DEFINITIONS OF OIL AND GAS RESERVES(1)
Developed oil and gas reserves.
Developed oil and gas reserves are reserves of any category that can be expected to be recovered:
(i) Through existing wells with existing equipment and operating methods or in which the cost of the required equipment is relatively minor compared to the cost of a new well; and
(ii) Through installed extraction equipment and infrastructure operational at the time of the reserves estimate if the extraction is by means not involving a well.
Undeveloped oil and gas reserves.
Undeveloped oil and gas reserves are reserves of any category that are expected to be recovered from new wells on undrilled acreage, or from existing wells where a relatively major expenditure is required for recompletion.
(i) Reserves on undrilled acreage shall be limited to those directly offsetting development spacing areas that are reasonably certain of production when drilled, unless evidence using reliable technology exists that establishes reasonable certainty of economic producibility at greater distances.
(ii) Undrilled locations can be classified as having undeveloped reserves only if a development plan has been adopted indicating that they are scheduled to be drilled within five years, unless the specific circumstances, justify a longer time.
(iii) Under no circumstances shall estimates for undeveloped reserves be attributable to any acreage for which an application of fluid injection or other improved recovery technique is contemplated, unless such techniques have been proved effective by actual projects in the same reservoir or an analogous reservoir, or by other evidence using reliable technology establishing reasonable certainty.

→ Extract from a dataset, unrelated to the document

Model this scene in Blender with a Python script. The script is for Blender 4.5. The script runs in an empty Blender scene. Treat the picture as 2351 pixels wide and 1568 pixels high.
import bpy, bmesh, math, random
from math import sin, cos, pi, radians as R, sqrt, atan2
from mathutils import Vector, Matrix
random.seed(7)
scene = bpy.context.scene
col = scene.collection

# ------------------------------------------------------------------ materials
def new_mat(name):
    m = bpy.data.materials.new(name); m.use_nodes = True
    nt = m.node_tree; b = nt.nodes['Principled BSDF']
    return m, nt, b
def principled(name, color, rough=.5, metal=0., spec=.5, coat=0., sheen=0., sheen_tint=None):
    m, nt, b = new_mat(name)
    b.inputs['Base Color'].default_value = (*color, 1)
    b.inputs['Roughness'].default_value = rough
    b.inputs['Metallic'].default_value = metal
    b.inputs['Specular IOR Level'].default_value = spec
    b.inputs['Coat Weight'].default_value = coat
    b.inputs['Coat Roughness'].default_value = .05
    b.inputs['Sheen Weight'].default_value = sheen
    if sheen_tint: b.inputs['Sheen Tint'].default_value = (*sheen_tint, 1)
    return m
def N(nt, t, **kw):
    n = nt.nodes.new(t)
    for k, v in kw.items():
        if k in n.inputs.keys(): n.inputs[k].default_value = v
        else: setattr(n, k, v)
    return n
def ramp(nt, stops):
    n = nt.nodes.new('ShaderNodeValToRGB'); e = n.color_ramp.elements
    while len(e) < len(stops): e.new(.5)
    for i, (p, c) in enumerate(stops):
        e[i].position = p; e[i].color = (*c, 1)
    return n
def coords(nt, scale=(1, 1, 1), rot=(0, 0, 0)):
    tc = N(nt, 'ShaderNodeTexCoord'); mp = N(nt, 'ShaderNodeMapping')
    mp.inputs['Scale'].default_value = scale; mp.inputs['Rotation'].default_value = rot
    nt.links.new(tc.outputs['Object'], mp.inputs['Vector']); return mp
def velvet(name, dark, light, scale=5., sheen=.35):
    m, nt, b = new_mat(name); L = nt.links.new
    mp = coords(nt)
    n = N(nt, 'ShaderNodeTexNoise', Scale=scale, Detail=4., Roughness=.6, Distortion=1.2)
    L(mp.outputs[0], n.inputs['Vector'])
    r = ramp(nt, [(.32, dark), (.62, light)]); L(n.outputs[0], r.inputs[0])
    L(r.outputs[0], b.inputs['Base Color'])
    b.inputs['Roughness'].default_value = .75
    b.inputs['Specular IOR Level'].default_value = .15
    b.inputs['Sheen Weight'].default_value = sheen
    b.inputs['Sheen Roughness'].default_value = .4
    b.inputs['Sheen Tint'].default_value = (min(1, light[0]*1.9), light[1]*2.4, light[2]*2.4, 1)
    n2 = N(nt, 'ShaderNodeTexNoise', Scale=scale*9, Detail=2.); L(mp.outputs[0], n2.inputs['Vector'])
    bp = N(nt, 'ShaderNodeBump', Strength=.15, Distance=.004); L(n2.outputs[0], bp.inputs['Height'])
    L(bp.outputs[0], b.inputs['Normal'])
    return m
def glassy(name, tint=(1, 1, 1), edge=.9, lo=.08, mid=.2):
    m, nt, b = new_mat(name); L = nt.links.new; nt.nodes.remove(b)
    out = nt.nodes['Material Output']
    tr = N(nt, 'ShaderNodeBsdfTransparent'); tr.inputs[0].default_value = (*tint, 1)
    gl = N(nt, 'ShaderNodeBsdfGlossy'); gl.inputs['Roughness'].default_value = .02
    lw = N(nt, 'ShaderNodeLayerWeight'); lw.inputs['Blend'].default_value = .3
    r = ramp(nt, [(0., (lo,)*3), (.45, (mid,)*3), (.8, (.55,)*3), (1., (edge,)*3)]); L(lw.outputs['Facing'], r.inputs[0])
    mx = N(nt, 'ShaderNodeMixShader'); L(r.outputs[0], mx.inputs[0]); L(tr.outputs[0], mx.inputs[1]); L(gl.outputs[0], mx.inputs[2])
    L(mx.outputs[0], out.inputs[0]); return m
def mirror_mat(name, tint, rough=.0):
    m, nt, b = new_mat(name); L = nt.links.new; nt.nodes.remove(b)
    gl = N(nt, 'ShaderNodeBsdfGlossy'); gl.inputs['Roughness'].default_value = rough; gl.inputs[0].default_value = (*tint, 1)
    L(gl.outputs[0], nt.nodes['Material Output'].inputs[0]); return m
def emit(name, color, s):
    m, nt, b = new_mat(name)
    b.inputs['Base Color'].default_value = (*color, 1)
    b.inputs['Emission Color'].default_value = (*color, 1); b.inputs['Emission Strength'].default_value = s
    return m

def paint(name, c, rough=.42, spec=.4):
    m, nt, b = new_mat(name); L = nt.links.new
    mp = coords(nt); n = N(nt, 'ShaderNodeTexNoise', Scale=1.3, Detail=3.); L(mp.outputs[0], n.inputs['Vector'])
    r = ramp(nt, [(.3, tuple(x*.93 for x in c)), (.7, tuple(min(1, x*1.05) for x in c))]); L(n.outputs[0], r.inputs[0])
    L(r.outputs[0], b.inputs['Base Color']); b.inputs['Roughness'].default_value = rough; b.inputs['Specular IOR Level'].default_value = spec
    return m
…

Proved oil and gas reserves. (2)
Proved oil and gas reserves are those quantities of oil and gas, which, by analysis of geoscience and engineering data, can be estimated with reasonable certainty to be economically producible - from a given date forward from known reservoirs, and under existing economic conditions, operating methods, and government regulations — prior to the time at which contracts providing the right to operate expire, unless evidence indicates that renewal is reasonably certain, regardless of whether deterministic or probabilistic methods are used for the estimation. The project to extract the hydrocarbons must have commenced or the operator must be reasonably certain that it will commence the project within a reasonable time.
(i) The area of the reservoir considered as proved includes:
(A) The area identified by drilling and limited by fluid contacts, if any, and
(B) Adjacent undrilled portions of the reservoir that can, with reasonable certainty, be judged to be continuous with it and to contain economically producible oil or gas on the basis of available geoscience and engineering data.
(ii) In the absence of data on fluid contacts, proved quantities in a reservoir are limited by the lowest known hydrocarbons (LKH) as seen in a well penetration unless geoscience, engineering, or performance data and reliable technology establishes a lower contact with reasonable certainty.
(iii) Where direct observation from well penetrations has defined a highest known oil (HKO) elevation and the potential exists for an associated gas cap, proved oil reserves may be assigned in the structurally higher portions of the reservoir only if geoscience, engineering, or performance data and reliable technology establish the higher contact with reasonable certainty.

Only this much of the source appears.